**Source records**

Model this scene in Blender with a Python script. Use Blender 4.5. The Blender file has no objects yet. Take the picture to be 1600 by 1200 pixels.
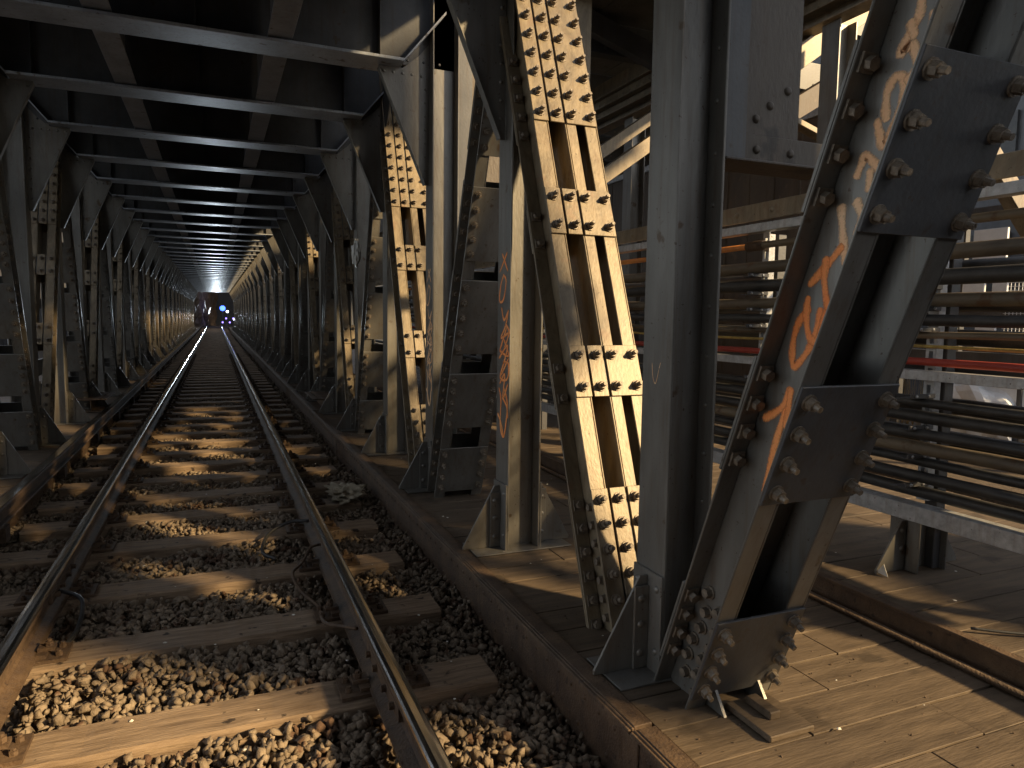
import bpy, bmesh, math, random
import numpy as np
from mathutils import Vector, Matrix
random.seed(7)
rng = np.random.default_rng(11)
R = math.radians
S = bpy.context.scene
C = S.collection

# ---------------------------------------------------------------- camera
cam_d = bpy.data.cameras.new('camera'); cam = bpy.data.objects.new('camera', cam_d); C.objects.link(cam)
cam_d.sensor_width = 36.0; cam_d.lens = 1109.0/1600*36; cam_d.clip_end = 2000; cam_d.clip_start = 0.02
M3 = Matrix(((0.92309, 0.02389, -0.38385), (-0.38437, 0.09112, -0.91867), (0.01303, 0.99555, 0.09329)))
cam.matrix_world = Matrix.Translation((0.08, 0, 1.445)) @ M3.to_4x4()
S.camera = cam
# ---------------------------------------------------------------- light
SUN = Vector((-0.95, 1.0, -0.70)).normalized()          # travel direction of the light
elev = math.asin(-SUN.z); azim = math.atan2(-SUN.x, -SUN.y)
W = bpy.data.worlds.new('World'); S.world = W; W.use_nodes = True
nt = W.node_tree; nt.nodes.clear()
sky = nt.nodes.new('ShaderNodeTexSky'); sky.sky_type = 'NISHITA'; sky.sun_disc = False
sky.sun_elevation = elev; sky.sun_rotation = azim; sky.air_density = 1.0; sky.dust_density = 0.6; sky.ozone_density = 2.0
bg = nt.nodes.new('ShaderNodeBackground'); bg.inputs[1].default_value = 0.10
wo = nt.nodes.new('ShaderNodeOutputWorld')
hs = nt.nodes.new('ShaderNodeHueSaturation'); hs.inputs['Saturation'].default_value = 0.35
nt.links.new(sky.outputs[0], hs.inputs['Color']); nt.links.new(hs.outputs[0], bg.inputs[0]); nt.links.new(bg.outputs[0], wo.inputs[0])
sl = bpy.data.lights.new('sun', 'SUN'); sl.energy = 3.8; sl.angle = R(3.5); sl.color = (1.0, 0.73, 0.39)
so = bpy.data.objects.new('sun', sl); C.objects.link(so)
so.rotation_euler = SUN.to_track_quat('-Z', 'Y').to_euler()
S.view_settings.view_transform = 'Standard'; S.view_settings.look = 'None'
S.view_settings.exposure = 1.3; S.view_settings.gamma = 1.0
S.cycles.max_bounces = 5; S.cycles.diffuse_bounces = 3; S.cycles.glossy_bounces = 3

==

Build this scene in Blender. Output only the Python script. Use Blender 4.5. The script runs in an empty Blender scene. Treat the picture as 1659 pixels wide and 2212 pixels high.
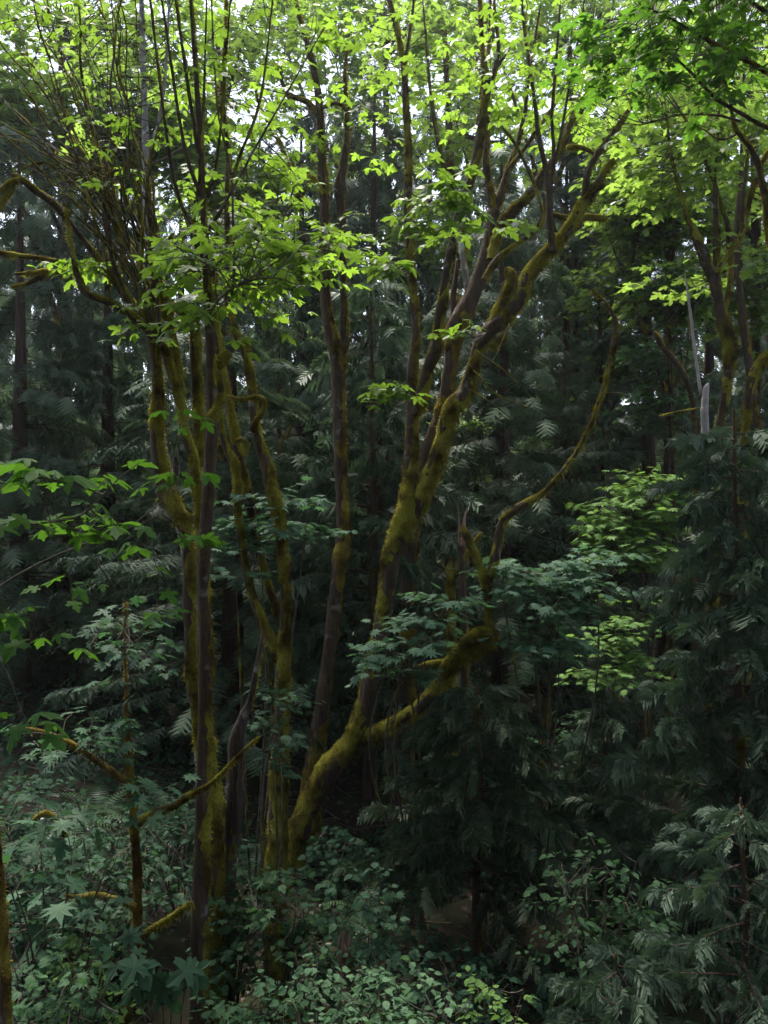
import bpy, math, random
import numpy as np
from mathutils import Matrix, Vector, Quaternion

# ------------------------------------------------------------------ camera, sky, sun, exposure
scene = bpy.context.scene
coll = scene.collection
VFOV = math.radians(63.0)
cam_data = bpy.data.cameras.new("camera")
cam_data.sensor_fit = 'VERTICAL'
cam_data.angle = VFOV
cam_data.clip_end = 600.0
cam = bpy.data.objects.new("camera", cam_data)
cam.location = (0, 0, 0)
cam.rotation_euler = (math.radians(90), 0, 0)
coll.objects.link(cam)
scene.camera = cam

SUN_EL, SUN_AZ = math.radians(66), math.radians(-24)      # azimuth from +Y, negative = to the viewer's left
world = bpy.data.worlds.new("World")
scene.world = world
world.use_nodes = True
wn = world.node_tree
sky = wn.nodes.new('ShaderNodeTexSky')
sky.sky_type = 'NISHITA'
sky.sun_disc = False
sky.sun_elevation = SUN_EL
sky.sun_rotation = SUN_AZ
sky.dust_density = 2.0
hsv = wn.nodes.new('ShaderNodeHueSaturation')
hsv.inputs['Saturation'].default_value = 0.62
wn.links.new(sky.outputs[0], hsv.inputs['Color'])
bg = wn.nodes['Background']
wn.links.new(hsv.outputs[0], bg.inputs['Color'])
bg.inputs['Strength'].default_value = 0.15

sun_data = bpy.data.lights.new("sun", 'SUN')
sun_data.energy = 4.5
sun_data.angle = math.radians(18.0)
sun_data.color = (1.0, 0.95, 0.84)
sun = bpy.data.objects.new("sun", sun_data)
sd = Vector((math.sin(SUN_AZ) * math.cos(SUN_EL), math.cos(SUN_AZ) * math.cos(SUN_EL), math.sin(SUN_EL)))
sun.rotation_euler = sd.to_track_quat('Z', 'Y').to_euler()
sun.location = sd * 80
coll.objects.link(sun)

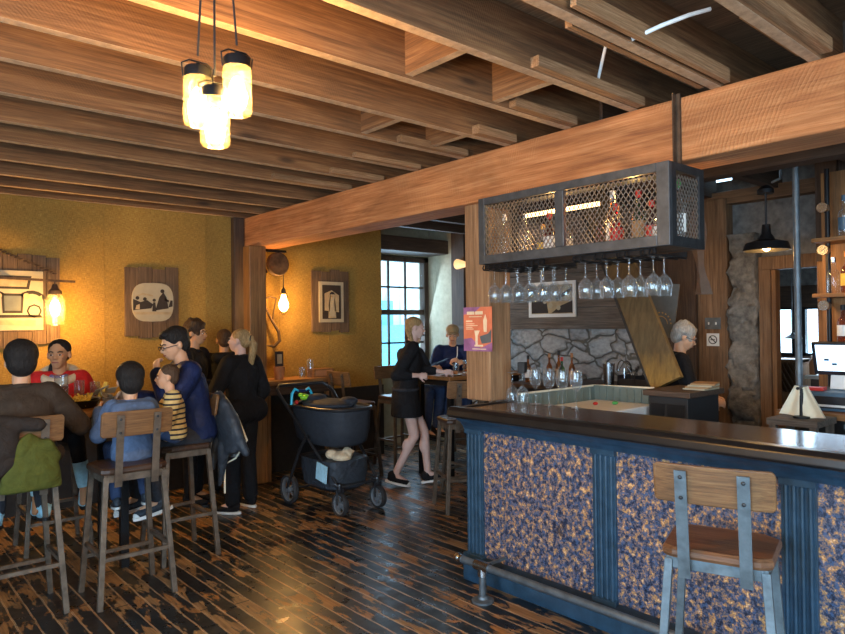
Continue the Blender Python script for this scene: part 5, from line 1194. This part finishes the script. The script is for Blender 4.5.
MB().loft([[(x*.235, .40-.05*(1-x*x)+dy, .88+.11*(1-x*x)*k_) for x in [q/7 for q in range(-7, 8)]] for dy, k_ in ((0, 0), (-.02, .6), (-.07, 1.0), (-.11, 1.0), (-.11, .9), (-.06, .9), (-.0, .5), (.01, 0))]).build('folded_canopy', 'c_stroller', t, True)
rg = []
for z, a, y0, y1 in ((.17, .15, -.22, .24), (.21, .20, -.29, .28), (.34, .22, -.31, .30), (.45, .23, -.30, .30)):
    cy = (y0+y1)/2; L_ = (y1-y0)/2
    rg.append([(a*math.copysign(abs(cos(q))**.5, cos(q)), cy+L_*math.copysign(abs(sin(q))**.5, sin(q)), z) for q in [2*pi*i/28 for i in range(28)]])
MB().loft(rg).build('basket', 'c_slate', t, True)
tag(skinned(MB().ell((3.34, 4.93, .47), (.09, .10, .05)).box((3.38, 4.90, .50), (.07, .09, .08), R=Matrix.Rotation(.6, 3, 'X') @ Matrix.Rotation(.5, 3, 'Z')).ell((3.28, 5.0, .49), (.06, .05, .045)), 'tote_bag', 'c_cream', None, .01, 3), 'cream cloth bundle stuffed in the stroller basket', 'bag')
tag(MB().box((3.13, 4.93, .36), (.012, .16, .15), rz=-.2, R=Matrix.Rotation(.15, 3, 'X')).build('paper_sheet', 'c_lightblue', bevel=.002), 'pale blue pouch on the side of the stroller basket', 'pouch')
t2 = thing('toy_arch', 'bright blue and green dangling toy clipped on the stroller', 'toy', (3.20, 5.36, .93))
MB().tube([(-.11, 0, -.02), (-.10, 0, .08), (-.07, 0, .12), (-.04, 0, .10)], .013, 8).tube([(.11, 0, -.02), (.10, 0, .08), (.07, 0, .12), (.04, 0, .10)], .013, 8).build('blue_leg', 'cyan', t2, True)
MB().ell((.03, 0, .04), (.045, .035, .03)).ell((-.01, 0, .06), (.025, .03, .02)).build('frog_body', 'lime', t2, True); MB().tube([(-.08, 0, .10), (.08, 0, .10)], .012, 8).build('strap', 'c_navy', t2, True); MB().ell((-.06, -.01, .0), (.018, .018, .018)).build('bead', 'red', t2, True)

**Problem description**
Nothing but the lines from the one containing "Model this scene" through the one containing "C = S.collection" should be written out, exactly and with both ends. Pictures are left out.

**Exercise solution**
Model this scene in Blender with a Python script. Use Blender 4.5. The Blender file has no objects yet. Take the picture to be 1600 by 1200 pixels.
import bpy, bmesh, math, random
import numpy as np
from mathutils import Vector, Matrix
random.seed(7)
rng = np.random.default_rng(11)
R = math.radians
S = bpy.context.scene
C = S.collection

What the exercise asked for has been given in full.